Jun 26, 2017; Omaha, NE, USA; LSU Tigers head coach Paul Mainieri watches the military flyover during the National Anthem prior to the game agianst the Florida Gators in game one of the championship series of the 2017 College World Series at TD Ameritrade Park Omaha.
Jun 26, 2017; Omaha, NE, USA; LSU Tigers head coach Paul Mainieri watches the military flyover during the National Anthem prior to the game agianst the Florida Gators in game one of the championship series of the 2017 College World Series at TD Ameritrade Park Omaha.
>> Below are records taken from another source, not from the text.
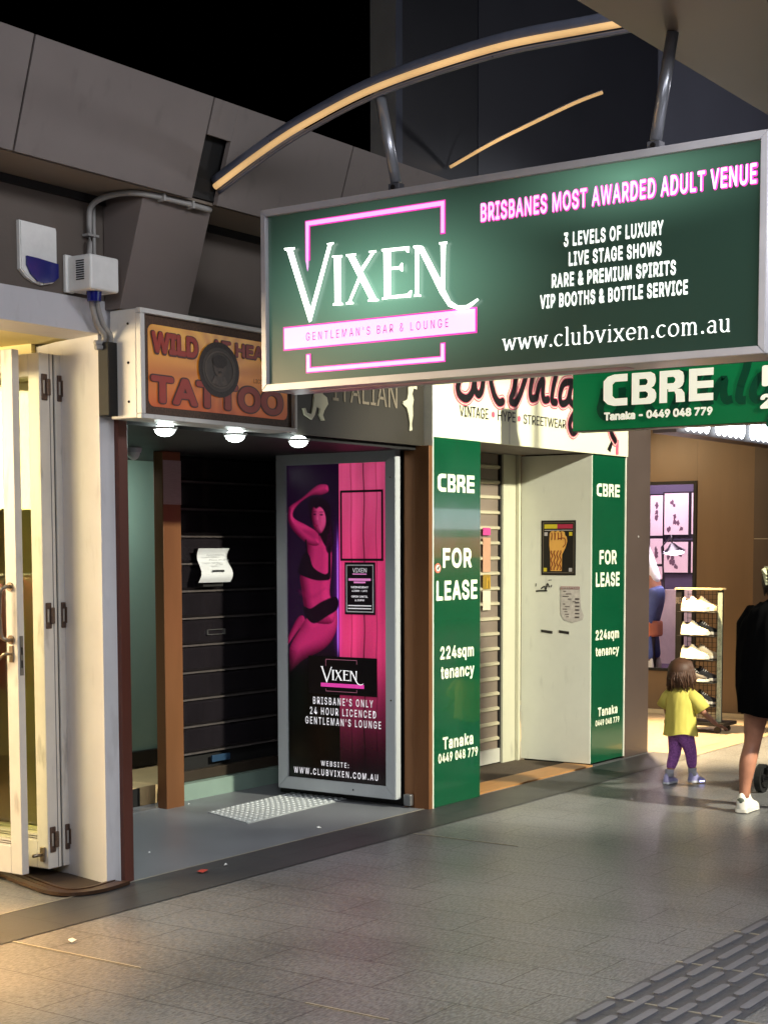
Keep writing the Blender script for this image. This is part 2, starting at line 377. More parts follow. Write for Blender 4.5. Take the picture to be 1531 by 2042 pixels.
box('shadow_gap', 0.2, 9.6, 5.925, 5.948, 3.572, 3.611, black_m, canopy)
prism('corbel', [(5.652, 3.608), (5.835, 3.04), (5.945, 3.04), (5.945, 3.608)], 'x', 5.99, 6.505, mat('corbel paint', (112, 102, 98), 0.6, 0, 0.05, 2), canopy, 0.004)
# ---- shared wall above the shops
wall_m = mat('taupe rendered wall', (94, 85, 79), 0.75, 0, 0.07, 2.5, 0.08, 90)
shop = thing('shop_building', 'taupe rendered upper wall of the shop row under the canopy', 'building', (7, 5.95, 0))
box('upper_wall', 0.2, 12.1, 5.95, 6.2, 3.086, 3.70, wall_m, shop)
box('lintel', 6.13, 12.1, 5.955, 6.2, 2.60, 3.085, wall_m, shop)
# left shop shell
pale_m = mat('pale painted wall', (198, 197, 202), 0.5, 0, 0.05, 2.5, dirt=0.12)
cream_in = mat('shop interior cream', (240, 226, 170), 0.7, 0, 0.05, 1.5)
ls = thing('lit_shop', 'pale open shopfront glowing warm yellow at the far left', 'shop', (4, 6, 0))
box('bulkhead', -3, 6.10, 5.945, 6.25, 2.915, 3.085, pale_m, ls)
box('ceiling', -3, 6.2, 6.25, 10.5, 2.93, 3.0, cream_in, ls)
box('interior_wall', 6.098, 6.128, 6.62, 10.5, 0, 2.93, cream_in, ls)
box('back_wall', -3, 6.2, 10.5, 10.6, 0, 2.93, cream_in, ls)
box('side_wall', -3.1, -3, 6, 10.5, 0, 2.93, cream_in, ls)
box('ceiling_panel', 4.4, 5.3, 8.2, 9.4, 2.90, 2.928, glow('shop ceiling panel', (255, 250, 240), 2.2), ls)
# clothes rail inside the lit shop (seen in the glass of the door leaves)
rail = thing('clothes_rail', 'steel clothes rail with coloured garments inside the lit shop', 'clothes rail', (3.4, 9.2, 0))
bm = bmesh.new()
for x in (2.5, 4.3): add_tube(bm, [(x, 9.2, 0.0), (x, 9.2, 1.6)], 0.015, 8)
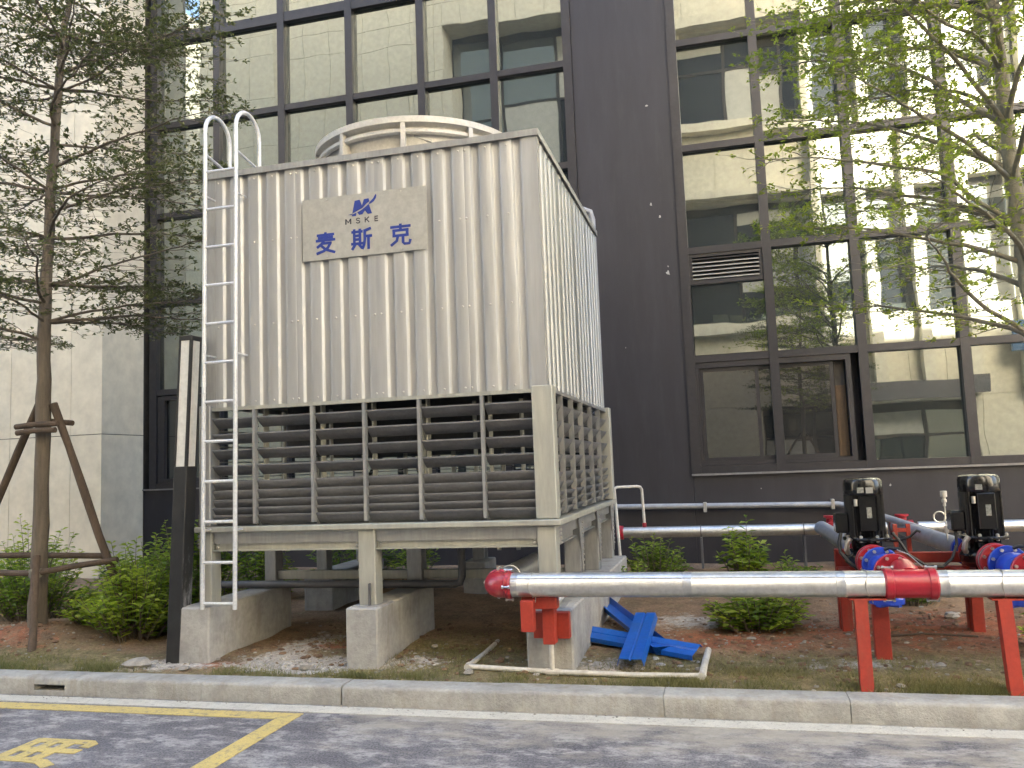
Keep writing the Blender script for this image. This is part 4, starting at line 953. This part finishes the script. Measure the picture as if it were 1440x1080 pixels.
tag(part('metal_channel', channel((-1.24, 6.85, .235), (-.29, 6.33, .20), .16, .03, (0, -.55, 1)), M['bluesheet'], ang=20), 'long blue sheet metal strip lying beneath the crossing piece', 'offcut', G_)
tag(part('metal_channel', channel((-.735, 5.98, .185), (-.72, 7.05, .315), .19, .05, (0, -.2, 1)), M['bluesheet'], ang=20), 'short blue ridged metal piece lying across the other two', 'offcut', G_)

# ------------------------------------------------------------------ vegetation
class Leaves:
    def __init__(s): s.V = []; s.T = []
    def leaf(s, p, d, up, ln, wd, tn):
        d = d.normalized(); a = d.cross(up); a = a.normalized() if a.length > 1e-4 else d.orthogonal().normalized(); u = a.cross(d)
        m_ = p+d*ln*.55+u*wd*.18
        s.V += [p, m_+a*wd*.5, p+d*ln-u*ln*.08, m_-a*wd*.5]; s.T += [tn]*4
    def build(s, name, m_, parent):
        n_ = len(s.V)//4; mb = MB(); mb.v = [tuple(v) for v in s.V]; mb.f = [(4*i, 4*i+1, 4*i+2, 4*i+3) for i in range(n_)]
        o = part(name, mb, m_, parent, smooth=False, fix=False); tone(o, s.T); return o
def rv(r_=random): return Vector((r_.uniform(-1, 1), r_.uniform(-1, 1), r_.uniform(-1, 1)))
def terminalia(loc, trunk, radii, branches, lab, lm, bm_, seed, leaf=.05, twig_n=11, dens=1.0, bark_r=.016):
    r_ = random.Random(seed)
    t_ = thing('tree', loc, lab, 'tree')
    L0 = Vector(loc)
    P = [L0+Vector(p) for p in trunk]
    # smooth knobbly trunk
    pts = []; rad = []
    for i in range(len(P)-1):
        for k in range(6):
            f = k/6; pts.append(P[i].lerp(P[i+1], f)+Vector((r_.uniform(-1, 1), r_.uniform(-1, 1), 0))*.006); rad.append((radii[i]*(1-f)+radii[i+1]*f)*r_.uniform(.94, 1.07))
    pts.append(P[-1]); rad.append(radii[-1])
    part('trunk', MB().tube(pts, rad, 14), bm_, t_, ang=60)
    lv = Leaves(); tw_ = MB()
    def cluster(p, d, q, base):
        for _ in range(q):
            dd = (d*.6+rv(r_)*.75); dd.z = dd.z*.5+.12
            lv.leaf(p+rv(r_)*.015, dd, (Vector((0, 0, 1))+rv(r_)*.5), leaf*r_.uniform(.65, 1.3), leaf*r_.uniform(.38, .55), min(1, max(0, base+r_.gauss(0, .16))))
    for (h, az, ln, rise, dn) in branches:
        # start on the trunk
        i = 0
        hz = L0.z+h
        k = min(range(len(pts)), key=lambda q: abs(pts[q].z-hz)); p = pts[k].copy()
        d = Vector((math.cos(az), math.sin(az), rise)).normalized()
        n_ = 16; line = [p.copy()]; step = ln/n_
        for s_ in range(n_):
            dz = rise*(1-.9*s_/n_)
            d = (d+Vector((r_.gauss(0, .10), r_.gauss(0, .10), 0))); d.z = dz+r_.gauss(0, .07); d.normalize()
            p = p+d*step; line.append(p.copy())
        r0 = min(rad[k]*.5, bark_r*(.6+.4*ln/1.6))
        tw_.tube(line, [r0*(1-.85*q/n_) for q in range(n_+1)], 6)
        for s_ in range(2, n_+1):
            for side in (-1, 1):
                if r_.random() < .12: continue
                base = line[s_]; dd = (line[s_]-line[s_-1]).normalized()
                a_ = r_.uniform(.6, 1.15)*side; q = Vector((dd.x*math.cos(a_)-dd.y*math.sin(a_), dd.x*math.sin(a_)+dd.y*math.cos(a_), r_.uniform(-.12, .22))).normalized()
                tl = ln*(.10+.30*(1-abs(s_/n_-.45)*1.3))*r_.uniform(.6, 1.2)
                tp = [base]; m_ = 4
                for u in range(m_):
                    q = (q+rv(r_)*.22); q.z *= .75; q.normalize(); tp.append(tp[-1]+q*tl/m_)
                tw_.tube(tp, [min(r0*.28, .0036), min(r0*.24, .003), min(r0*.2, .0025), .0018, .0013], 4, False)
                tn = r_.uniform(.25, .75)
                for u in range(1, m_+1):
                    if r_.random() < dn*dens:
                        cluster(tp[u], q, r_.randint(4, 8), tn)
                    if r_.random() < .75*dn*dens:   # side sprig
                        sd_ = rv(r_); sd_.z = abs(sd_.z)*.3; e_ = tp[u]+sd_.normalized()*tl*.28
                        tw_.tube([tp[u], e_], [.0016, .001], 3, False); cluster(e_, sd_, r_.randint(4, 8), tn)
        cluster(line[-1], d, 7, .6)
    part('branches', tw_, bm_, t_, ang=60); lv.build('foliage', lm, t_)
    return t_
rt = random.Random(3)
Lb = []
for h, cnt, ln in ((2.85, 5, 1.75), (3.2, 5, 1.8), (3.75, 4, 1.75), (4.25, 5, 1.8), (4.75, 4, 1.6), (5.3, 6, 1.7), (5.75, 6, 1.6), (6.2, 6, 1.4)):
    a0 = rt.uniform(0, 6.28)
    for k in range(cnt): Lb.append((h+rt.uniform(-.08, .08), a0+2*math.pi*k/cnt+rt.uniform(-.3, .3), ln*rt.uniform(.8, 1.1), rt.uniform(.08, .28), .95))
for h, ln in ((2.9, 1.95), (3.3, 2.0), (4.05, 1.9), (4.4, 2.0), (5.35, 1.9)): Lb.append((h, rt.uniform(-.35, .25), ln, .14, 1.0))
treeL = terminalia((-6.33, 6.62, .22), [(0, 0, -.1), (.03, 0, 1.0), (.03, 0, 2.2), (.04, 0, 3.3), (.11, 0, 4.7), (.2, 0, 5.8), (.3, .05, 6.6), (.36, .05, 7.3)], [.085, .070, .066, .055, .042, .032, .02, .008],
                   Lb, 'young tree with tiered branches and small dull leaves, propped by poles', M['leafL'], M['bark'], 5, leaf=.046, dens=.85)
Rb = []
for h, ln, rise, n_ in ((2.2, 1.6, .5, 2), (2.55, 1.7, .5, 3), (2.9, 1.8, .6, 4), (3.25, 1.9, .7, 4), (3.55, 1.9, .75, 4), (4.0, 1.7, .7, 4), (4.5, 1.7, .6, 5), (5.1, 1.5, .45, 5), (5.5, 1.2, .4, 5)):
    for k in range(n_): Rb.append((h+rt.uniform(-.08, .08), math.pi+(k-(n_-1)/2)*1.0+rt.uniform(-.25, .25), ln*rt.uniform(.85, 1.1), rise, 1.0 if h > 3 else .5))
treeR = terminalia((2.15, 6.3, .2), [(0, 0, -.1), (-.02, 0, 1.2), (-.07, 0, 2.3), (-.10, 0, 2.8), (-.12, 0, 3.4), (-.13, 0, 4.6), (-.15, 0, 5.6), (-.18, 0, 6.4)], [.075, .068, .062, .058, .048, .035, .022, .01],
                   Rb, 'tree with sparse yellow green leaves and rising limbs at the right edge', M['leafR'], M['barkpale'], 11, leaf=.041, dens=.95, bark_r=.019)

# props round the left tree
def tree_props(loc, lab):
    t_ = thing('tree_support', loc, lab, 'tree support'); L0 = Vector(loc)
    feet = [Vector((.02, -.50, -.15)), Vector((.92, .10, .05)), Vector((-.75, .30, .0))]
    tops = [Vector((.02, -.10, 2.12)), Vector((.10, .02, 2.14)), Vector((-.08, .03, 2.14))]
    tops[0] = Vector((.0, -.12, 2.08))
    feet[0] = Vector((.36, -.46, -.12)); tops[0] = Vector((.07, -.12, .72)); feet[2] = Vector((-1.45, .3, .0))
    for f, tp in zip(feet, tops):
        P = [L0+f.lerp(tp, k/5)+Vector((random.uniform(-1, 1), random.uniform(-1, 1), 0))*.006 for k in range(6)]
        part('pole', MB().tube(P, [.036*random.uniform(.9, 1.1) for _ in P], 10), M['pole_wood'], t_)
    for (a_, b_) in (((-.22, -.09, 1.93), (.26, -.09, 1.94)), ((-.20, .09, 1.97), (.26, .09, 1.95)), ((-.18, -.115, 1.87), (.24, -.10, 1.88))):
        part('tie_bar', MB().tube([L0+Vector(a_), L0+Vector((0, a_[1]-.01, a_[2]+.012)), L0+Vector(b_)], .027, 9), M['pole_wood'], t_)
    for (a_, b_) in (((-1.2, -.02, .56), (.10, -.17, .57)), ((.04, -.16, .56), (.80, .06, .66)), ((-1.1, .2, .70), (.62, .12, .69))):
        part('rail', MB().tube([L0+Vector(a_), (L0+Vector(a_)).lerp(L0+Vector(b_), .5)+Vector((0, 0, .008)), L0+Vector(b_)], .028, 9), M['pole_wood'], t_)
    part('binding', MB().lathe([(.05, -.04), (.058, -.02), (.055, 0), (.058, .02), (.05, .04)], L0+Vector((.09, -.15, .57)), n=10), M['barkpale'], t_)
    return t_
propL = tree_props((-6.30, 6.62, .22), 'rustic pole tripod propping the trunk of the young tree')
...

Inside Paul Mainieri’s coaching style

Blake Dean, now the head coach at New Orleans, was a freshman when Mainieri left Notre Dame to take the job in Baton Rouge. The year was 2007 and Mainieri was more drill sergeant than baseball coach.

“It felt like I was joining the Marine Corps,” Dean said. “Nowadays, he probably would’ve been thrown under the jail.”

The early Mainieri workouts sound like a guy who’s training the cross-country team. Running was a punishment and Mainieri had no trouble finding reasons to punish. Late to class? Start running. Missed study hall? Time for some cardio. Stool in the locker room didn’t have the LSU logo facing outward? Change out your cleats. Shower shoes not in the right spot? Oh, baby.

It was not uncommon to see the baseball team in the football stadium, running around and charging up deck after deck, or trotting up the long trailer ramps or, even worse, lunging up the ramps.

The message was simple: How you do anything is how you do everything.

“You don’t realize it when you’re in the moment. You don’t realize it when you’re a young guy,” said Mikie Mahtook, an LSU slugger from 2009-11. “In reality, it has everything with you on the field. If you can’t do those simple tasks, how is he going to trust you to do the big things and coming up clutch?”

Mainieri wins because he does not overlook details. That includes teaching his players exactly how and where he wants them to stand for the national anthem. It extends to recruiting, where Mainieri is insistent that if a recruit ever comes on a visit, there will be no machinery around, the dirt will have just been dragged, the bases will be in and the lines will have been freshly chalked.

Perhaps 49 recruits won’t notice. But maybe one will.

And maybe that one changes everything.

Kramer Robertson (3) was on Paul Mainieri’s 2017 LSU team that finished as the runner-up to Florida in the College World Series.
Kramer Robertson (3) was on Paul Mainieri’s 2017 LSU team that finished as the runner-up to Florida in the College World Series.

Adapting to the sport in 2024

Some of these tactics, his former players admit, might not be possible in 2024. It is difficult to maintain a drill-sergeant status when your entire team can be in the transfer portal 10 seconds after the season ends. But they also say Mainieri lightened up in his later years at LSU.

He needed to be intense those first few seasons to: (1) Make sure the expectation of perfection was crystal clear and (2) weed out the players who weren’t working to achieve that. After a while, the groundwork is set and the new crop of guys follow the example set by the old guard.

Goal No. 1 for Mainieri at South Carolina might be putting that in place.

“He’ll come in and obviously put down his expectations and rules while being firm and hard on them,” Dean said. “But at the same time, definitely, a lot more lax than it used to be.”

Robertson caught Mainieri just around the midpoint of the coach’s tenure in Baton Rouge. He did not always appreciate Mainieri’s tactics. He did not love Mainieri standing behind him during every pre-practice, strongly critiquing his technique fielding grounders. He did not love feeling like whatever he did wasn’t ever enough.

He didn’t appreciate it until he did, until one day the light bulb came on and he was actually doing everything correctly — doing it nearly perfect without even thinking.

That is the joy of the old-school coach like Mainieri. If you can withstand the villain for a few years, they become your hero. They become “the most important coach in my life,” Robertson said.

And he should know about old-school coaches. Robertson’s mother is Kim Mulkey, the hard-nosed women’s basketball coach who led LSU to the 2023 national championship. She is as demanding as she is relentless. Her style — brash, bold and unapologetic — is offputting to many fans and, yet, she is beloved by the majority of her players.

“I’ve said the same thing about playing for my mom,” Robertson said. “Playing for Paul Mainieri is not for everybody. And that’s OK because excellence isn’t for everybody and winning isn’t for everybody.”